Keeping up pressure on the poultry industry

On the day the report was published, Oxfam was traveling to the Pilgrim’s headquarters in Greeley, Colorado, to speak on behalf of our shareholder resolution at the Annual General Meeting. Our resolution spoke to lack of diversity on the company board, noting that the company’s current board lacks any women or African Americans. A Board that better represents the gender and racial diversity of the workforce would go a long way toward identifying problems in working conditions.

While the resolution did not pass, it did get a surprising amount of support from shareholders. While the parent company of Pilgrim’s holds 79 percent of the shares, the resolution still garnered 15 percent of the total vote—which means well over half of those independent shareholders voted in favor.

Also that same day, an Oxfam partner and ally in the poultry workers campaign, the Greater Minnesota Worker Center, held a Workers Memorial March outside a Pilgrim’s/GNP plant in St Cloud, MN. They rallied “to commemorate those who lost their lives while working low wage jobs under poor working conditions but also to stand in solidarity with low wage workers who put their life on the line today in order to support their families.”

On April 26, Oxfam also rallied with a partner in Maryland, CATA-The Farmworker Support Committee, outside the Perdue poultry plant in Salisbury, MD. Workers and supporters came out to urge the company to improve conditions and compensation for workers.

A hopeful commitment, a pledge to be watchful

During the eventful week, Oxfam also welcomed a recent announcement from Tyson. If the company follows through on its commitments, workers will enjoy higher wages and benefits, safer conditions, and more opportunities to engage in the workplace and speak out without fear of retaliation.

This was no small feat. These are major milestones which have come through Oxfam and a broad coalition of organizations’ work to expose the harsh realities inside poultry plants in the US, applied public pressure on the industry to set new workplace standards.  Tyson is the first poultry company to make these commitments and we look to the others to follow.

Oxfam is proud to have worked with many organizations to get to this point. But as our partners note, this is the beginning of a new phase, not the end of the effort. We will be working with them closely to make sure the workers in the plants see real change.
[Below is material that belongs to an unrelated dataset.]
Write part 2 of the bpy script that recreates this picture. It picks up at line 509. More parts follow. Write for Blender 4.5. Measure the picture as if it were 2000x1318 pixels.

A role for the federal government as well

This week coincided with the anniversary of the US Occupational Safety and Health Act (signed into law in 1970, it took effect April 28, 1971). Supporters and advocates use that time stamp to illustrate the positive role that the federal agency has played in workers’ lives. Sadly, we may be sliding backward, as recent proposals to cut the Department of Labor (DOL) budget by 21 percent would severely reduce the capacity to address safety violations and unsafe conditions.

NCOSH recommends a number of steps:

  • Strengthen protections for vulnerable workers who face disproportionate risk of injury and death (people of color, immigrants, temporary workers, and others).
  • Investigate incidents, and strengthen enforcement mechanisms.
  • Ensure the right to organize.
  • Implement comprehensive health and safety programs.

There will always be jobs that happen in dangerous situations, and feature arduous conditions. The imperative is to reduce these dangers and mitigate the hazards. It can be done, but it requires dedication and resources.

Now is not the time to cut resources to valuable federal and state programs. And it’s not the time to let up pressure on the industries to do better.